L’autrice a voulu aborder la Deuxième Guerre mondiale avec une thématique originale : celle de la place de la femme dans le mouvement nazi et de leur corps instrumentalisés pour le développement de la race aryenne. L’histoire rend aussi hommage à ces enfants victimes du nazisme, sans identité, arrachés à leur famille ou euthanasiés. Enfin, La pouponnière d’Himmler conteste la dichotomie simpliste entre le bien et le mal absolu et met en évidence une réalité plus complexe où des personnes ordinaires peuvent prendre part à des atrocités, comme l’infirmière Helga : si douce, si gentille et qui participe pourtant au projet d’Himmler avec dévotion.
« Il est déjà en train de se servir d’épluchures, plein ses doigts et ses ongles bordés de terre. Ses mains en égratignures, en plaies, sont marquées de cicatrices et de cors. Pinces, griffes, gouffres. Et il a déjà porté la première poignée à sa bouche, quand il voit. Le pain. Une grande tranche de pain beurrée. Il se précipite, dévore, en regardant partout autour, comme poursuivi, personne, personne, de peur qu’on ne l’empêche. Avale, craignant que le temps manque. »

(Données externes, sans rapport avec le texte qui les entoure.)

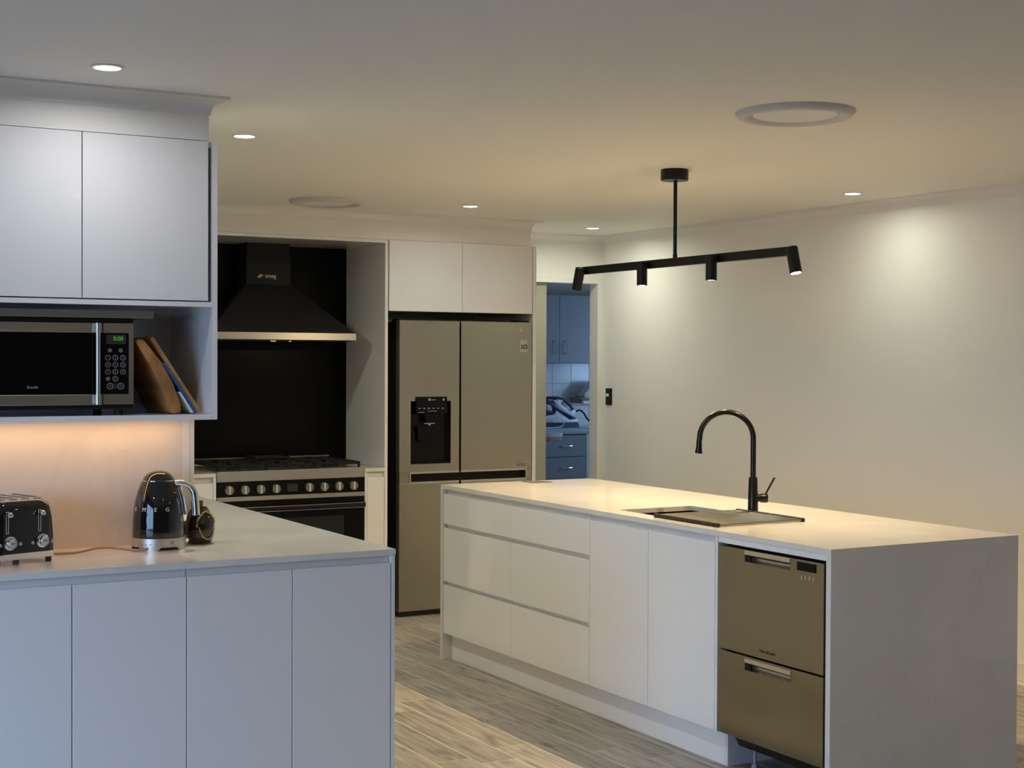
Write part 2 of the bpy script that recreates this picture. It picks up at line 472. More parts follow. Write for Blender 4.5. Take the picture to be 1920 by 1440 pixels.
ZD = [(.138, .387), (.407, .680), (.701, .854)]
def carcass(b, x0, x1, y0, y1, z0=.137, z1=.878, th=.016):
    b.box(x0, x1, y0, y0+th, z0, z1); b.box(x0, x1, y1-th, y1, z0, z1)
    b.box(x0, x1, y0, y1, z0, z0+th); b.box(x1-th, x1, y0, y1, z0, z1)
def drawer_unit(y0, y1, lab):
    t = thing('drawer_cabinet', lab, 'drawer cabinet', (3.72, (y0+y1)/2, 0), group='island cabinets')
    b = B(); carcass(b, 3.449, 4.03, y0, y1); b.build('carcass', 'carcass_white', t)
    r = B()
    for z0, z1 in ((.854, .878), (.675, .706), (.382, .412)): r.box(3.4463, 3.4488, y0+.016, y1-.016, z0, z1)
    r.build('finger_rail', 'recess_white', t)
    for z0, z1 in ZD:
        d = bx(3.427, 3.446, y0+.0015, y1-.0015, z0, z1, bev=.0012, seg=1).build('drawer_front', 'gloss_white', t)
drawer_unit(6.069, 6.772, 'white gloss three-drawer cabinet at fridge end of island')
drawer_unit(5.376, 6.069, 'white gloss three-drawer cabinet next to island doors')
t = thing('sink_cabinet', 'white gloss two-door cabinet under island sink left of dishwasher', 'cabinet', (3.72, 4.93, 0), group='island cabinets')
b = B(); carcass(b, 3.449, 4.03, 4.474, 5.374); b.build('carcass', 'carcass_white', t)
bx(3.427, 4.03, 4.474, 4.487, .137, .878).build('side_panel', 'gloss_white', t)
bx(3.476, 4.03, 4.468, 4.484, 0, .137).build('side_panel', 'carcass_white', t)
bx(3.4463, 3.4488, 4.49, 5.358, .852, .878).build('finger_rail', 'recess_white', t)
for y0, y1 in ((4.4905, 4.932), (4.935, 5.3745)):
    bx(3.427, 3.446, y0, y1, .138, .854, bev=.0012, seg=1).build('door', 'gloss_white', t)
bx(3.476, 3.492, 4.485, 6.775, 0, .136).build('kickboard', 'gloss_white', label='white gloss kickboard along the foot of island', cat='kickboard')
bx(4.035, 4.052, Y0+.025, Y1-.025, 0, .878).build('island_back_panel', 'gloss_white', label='white panel closing the seating side of island', cat='panel')
bx(3.428, 3.446, 3.868, 4.470, .8575, .879).build('filler_rail', 'gloss_white', label='thin white rail between benchtop and steel dishwasher', cat='rail')

# dishwasher (two drawers)
t = thing('dishwasher', 'stainless steel two-drawer dishwasher at near end of island', 'dishwasher', (3.7, 4.17, 0))
D0, D1 = 3.872, 4.466
bx(3.462, 4.0, D0+.004, D1-.004, .13, .848).build('body', 'dark_void', t)
def dish_front(z0, z1, hz0, hz1, hy0, hy1):
    f = B().plate('x', 3.424, 3.452, D0+.004, D1-.002, z0, z1, [(hy0, hy1, hz0, hz1)]).build('drawer_front', 'steel_smooth', t)
    p = B()                     # pocket of the grip with a sloping back
    p.prism([(3.432, hz1-.001), (3.456, hz0+.012), (3.456, hz0-.001), (3.460, hz0-.001), (3.460, hz1-.001)], 'y', hy0, hy1)
    p.build('grip', 'steel_bright', f)
    # bright lip across the top of the grip
    B().box(3.4215, 3.430, hy0, hy1, hz1, hz1+.0165, bev=.001).build('grip_lip', 'steel_bright', f)
    return f
f1 = dish_front(.462, .847, .803, .829, 4.053, 4.308)
f2 = dish_front(.142, .4545, .404, .431, 4.045, 4.304)
bx(3.4222, 3.4246, 3.915, 4.016, .809, .842-.003, bev=.0008, seg=1).build('display', 'black_glass', f1, label='dark display window')
for i in range(4):
    bx(3.4226, 3.4242, 3.925+i*.021, 3.931+i*.021, .779, .794, bev=.0006, seg=1).build('button', 'steel_bright', f1)
text('Fisher&Paykel', 'lettering', .0155, 'dark_print', f1, (3.4234, 4.176, .489), (0, -1, 0), (0, 0, 1))
B().prism([(3.47, .137), (3.50, .085), (3.52, .085), (3.52, .137)], 'y', 3.90, 4.43).build('kick_grille', 'black_satin', t)
def foot(y):
    B().cyl((3.52, y, .02), (3.52, y, .11), .006).cyl((3.52, y, 0), (3.52, y, .014), .020).cyl((3.52, y, .014), (3.52, y, .03), .012).build('foot', 'grey_print', t, smooth=True)
foot(4.36); foot(3.96)

# sink
t = thing('sink', 'dark undermount kitchen sink set into the island benchtop', 'sink', (3.72, 4.95, .68))
b = B()
sx0, sx1, sy0, sy1 = 3.520, 3.918, 4.594, 5.304
b.plate('z', .868, .8795, sx0-.012, sx1+.012, sy0-.012, sy1+.012, [(sx0+.006, sx1-.006, sy0+.006, sy1-.006)])
b.box(sx0, sx0+.008, sy0, sy1, .69, .87); b.box(sx1-.008, sx1, sy0, sy1, .69, .87)
b.box(sx0, sx1, sy0, sy0+.008, .69, .87); b.box(sx0, sx1, sy1-.008, sy1, .69, .87); b.box(sx0, sx1, sy0, sy1, .682, .69)
b.build('bowl', 'gunmetal', t)
B().lathe([(0, .0), (.030, .0), (.042, .004), (.045, .0005)], (3.72, 5.1, .6905), 32).build('drain', 'steel_bright', t, smooth=True)

# roll-up drying rack
t = thing('drying_rack', 'roll-up steel rod drying rack laid over island sink', 'drying rack', (3.706, 4.77, WT))
for x in (3.4885, 3.912):
    b = B().box(x, x+.012, 4.556, 4.984, WT, WT+.0150, bev=.002)
    for k in range(22): b.box(x-.001, x+.013, 4.560+k*.0197, 4.571+k*.0197, WT+.004, WT+.0160, bev=.002, seg=1)
    b.build('silicone_edge', 'dark_silicone', t)
rod = None
for k in range(22):
    y = 4.5655+k*.0197
    if rod is None:
        b = B().cyl((3.496, y, WT+.0075), (3.917, y, WT+.0075), .0050, seg=12)
        rod = b.build('rod', 'rod_steel', t, smooth=True); y_first = y
    else:
        o = rod.copy(); COL.objects.link(o); o.parent = t; o.location = (0, y-y_first, 0)

# tap
t = thing('kitchen_tap', 'tall black gooseneck tap behind the island sink', 'tap', (3.972, 4.945, WT), local=True)
d = Vector((-.78, .63, 0)).normalized()
B().lathe([(0, 0), (.0255, 0), (.0255, .004), (.0225, .006), (.0185, .145), (.0165, .150), (0, .150)], seg=32).build('body', 'gunmetal', t, smooth=True)
R = .113; zc = .312
pts = [Vector((0, 0, .148)), Vector((0, 0, .2)), Vector((0, 0, .26))]
for i in range(25):
    a = PI*i/24
    pts.append(d*(R-R*math.cos(a)) + Vector((0, 0, zc+R*math.sin(a))))
pts += [d*(2*R+.002)+Vector((0, 0, zc-.012))]
B().tube(pts, .0118, seg=20).build('spout', 'gunmetal', t, smooth=True)
e = d*(2*R+.002)
B().tube([e+Vector((0, 0, zc-.011)), e+d*.0005+Vector((0, 0, zc-.035)), e+d*.002+Vector((0, 0, zc-.060)), e+d*.0025+Vector((0, 0, zc-.064))], [.0119, .0124, .0156, .0154], seg=20).build('spray_head', 'gunmetal', t, smooth=True)
h0 = -d*.012+Vector((0, 0, .062)); h1 = -d*.064+Vector((0, 0, .062))
b = B().tube([h0, h0+(h1-h0)*.35, h0+(h1-h0)*.36, h0+(h1-h0)*.85, h0+(h1-h0)*.97, h1], [.0165, .0165, .0195, .0205, .018, .010], seg=24)
hub = b.build('lever_hub', 'gunmetal', t, smooth=True)
B().cyl(-d*.052+Vector((0, 0, .078)), -d*.090+Vector((0, 0, .150)), .0042, .0048, seg=14).build('lever', 'gunmetal', hub, smooth=True)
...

L’écriture de Caroline De Mulder est très agréable à lire, fluide mais parfois déconcertante. En effet, l’autrice ne respecte pas toujours le schéma de syntaxe classique : sujet, verbe, complément. C’est cependant ce qui fait aussi son originalité. Ses descriptions sont directes et même crues, parfois angoissantes. Par ailleurs, elle adapte son style en fonction de l’état psychique du personnage dont on prend le point de vue. Par exemple, lorsque le prisonnier Malek devient comme un animal sauvage et affamé, à la seule écoute de son instinct de survie, on sent en lisant les mots de l’autrice qu’il est terrorisé et qu’il a du mal à réfléchir : les phrases sont désordonnées, hachées, avec des répétitions pressantes.
La pouponnière d’Himmler est un roman inquiétant fait de contrastes qui s’entrechoquent et s'entremêlent. Contrastes entre le blanc des linges de bébés et le noir du drapeau SS, entre la vie et la mort, le bien et le mal, l’ordre et le chaos… mais aussi entre les différents points de vue des trois personnages principaux.